Every decision Sadie has made - who's out, who's in, how much space they get - is liable to be taken as an authoritative value judgement. And he says that, broadly speaking, you can measure with a ruler how Grove rates each composer, 'so long as you're comparing like with like. A middling 18th-century composer might require more detail in his entry than, say, Puccini - although another factor is always the interest of the life.'

For the record, he gives Wagner 31 pages (with a separate entry for each opera), Mozart 13, Britten four. Broadway musicals do not make it (exception: West Side Story). Operettas sneak in - although Sadie admits that you encounter problems of nomenclature at this point.
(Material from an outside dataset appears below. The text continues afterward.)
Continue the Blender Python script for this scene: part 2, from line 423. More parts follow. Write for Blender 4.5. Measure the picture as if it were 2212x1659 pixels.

There is no entry on singing ('no one in the world could write it'), but there's a lot about voice types - with the caveat that the way we match voices to roles is modern: 'Mozart, after all, wrote Fiordiligi and Susanna for the same singer' - and still more about how opera is organised: casting, planning and staging.

The dictionary does not neglect the big issue of modern times, the rise of the producer (30 pages). More surprisingly, it throws a powerful beam on librettists as forgotten heroes of the genre. 'We've tried to get away from the idea that you classify operas by composer. Historically it wasn't like that: in the 18th century you'd be less likely to find the composer's name on the posters than that of the librettist. The composer was more of an artisan whose work would be discarded while the libretto lived on.'

What was the most difficult thing about the job? 'Contributors,' he said, unhesitating. Most are academics, mainly American, 'because they're the only ones with the funding to spend three years in libraries, poring over manuscripts'. And academics can be slow - the record for late copy is two-and-a-half years, but 'it was brilliant, worth waiting for'.

'The New Grove Dictionary of Opera' is published by Macmillan on 15 Dec.